On Sat, 18 Jun 2016 11:29:50 +0000 (UTC)
Bohdan Tashchuk <btashc...@yahoo.com> wrote:

> On Fri, 6/17/16, Marko Cupać <marko.cu...@mimar.rs> wrote:
>      
> > Perhaps it would be useful to add that 'set prio' does nothing
> > unless "hardware is slower at transmitting packets than the
> > thing that generates these packets to send", as stated here:
> >
> >  [http://marc.info/?l=openbsd-misc&m=145257356119612&w=2]
> >
> > ... thus making it inappropriate for solution of OP's problem.
>
> Hi,
>
> I'm the OP. I agree that a single VoIP session doesn't need
> 'set prio' in normal circumstances.
>
> The reason I want to implement it in my home network is
> because, occasionally, one of the kids will upload
> something big, e.g. a few hundred megabytes of pictures,
> to some social network.
>
> When that happens, my Internet "goes to shit" for the
> duration. The upload attempts to push 100 Mbit/sec
> or more to my firewall. Which then tries to push
> to the Internet over the 5 Mbit/sec uplink speed of my
> cable modem. Which immediately saturates. Which results
> in the usual problems, such as 2000 msec or longer ping
> times. Etc. Of course, TCP eventually backs off, but things
> remain quite unpleasant for the duration of the upload.
>
> I don't want VoIP to suffer under those circumstances. So
> if I can work around this with 'set prio' (and not need to
> get queues involved), then it's certainly worth trying to do it.
>
> I will, of course, do some tcpdump monitoring in the near
> future, and report back to the list as to how successful I
> was in solving my problem by simply using 'set prio'.

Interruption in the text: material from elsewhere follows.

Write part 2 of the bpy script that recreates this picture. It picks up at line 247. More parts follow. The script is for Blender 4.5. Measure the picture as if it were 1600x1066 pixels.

I was trying to achieve the same goal the same way as you, as it came
to me as a common sense that packets with higher prio would be processed
first. However, I found out this is not how things work. Prio does not
respect bandwidth set on queue. It starts to discard packets with lower
prio value when interface's physical bandwidth is saturated, which - in
your and my case - means never.

Maybe you will have better luck with queues. Make sure you set max
bandwidth on parent queue. I prefer to set also min:

# QUEUES
queue ul on $if_ext    bandwidth 800K min 800K max 800K
   queue hi  parent ul bandwidth 100K
   queue std parent ul bandwidth 600K default
   queue low parent ul bandwidth 100K

This work on traffic leaving external interface - traffic in low queue
will get 800K, but once traffic in std queue kicks in, low will get
throttled to 100K.

I haven't managed to make it work as expected for traffic leaving
internal interface (eg. replies from the Internet to requests from
local network).

Regards,
--
Before enlightenment - chop wood, draw water.
After  enlightenment - chop wood, draw water.